Als die CSU-Delegation von Brüssel zurück in München war, wartete der BR-Bayerntrend mit unverhofften 41 Prozent. Das ist nur ein halbes Prozent mehr als bei der als missglückt in Erinnerung gebliebenen Europawahl 2014, bedeutet im Vergleich zur Landtagswahl aber einen Sprung nach oben. Besonders erfreulich aus CSU-Sicht: Die AfD (zehn Prozent) hat ihren Zenit womöglich überschritten, die klare Abgrenzung trage nun Früchte, sagt ein CSU-Vorstandsmitglied. Zur Wahrheit der Umfrage gehört aber auch: Ein erheblicher Teil des CSU-Zuwachses kommt von den Freien Wählern, die bei Wahlen außerhalb Bayerns traditionell schlechter abschneiden.

Perfekter Halt?

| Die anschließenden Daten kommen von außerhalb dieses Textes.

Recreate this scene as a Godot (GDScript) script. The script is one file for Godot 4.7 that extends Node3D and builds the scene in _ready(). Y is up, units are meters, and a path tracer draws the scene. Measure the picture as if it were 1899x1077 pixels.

Die Zeiten mit 50 plus X sind in der CSU schon fast so vergessen wie der Werbespot für Haarspray. Söders Aufgabe wird es sein, seine Partei im 40-Prozent-Korridor zu stabilisieren. Diese Frage entscheidet sich weniger in Berlin und Brüssel, sondern im Land. Am Sonntag saß Söder bei einem Frühschoppen mit dem Thema: "Nett zu Bienen und Bürgern - politischer Klimawandel in Bayern?" Tags zuvor gratulierte er artig den bayerischen Waldorfschulen zum 100. Geburtstag. Vor einem halben Jahr, als Zehntausende mit Anti-Söder-Schildern durch Straßen rannten, ging es noch um andere Themen. Ja, die Tendenz sei erfreulich, aber man verfalle jetzt nicht in Euphorie, heißt es deshalb aus Söders Umfeld. Man könnte auch sagen: Der Wind kommt jetzt nicht mehr nur von vorne.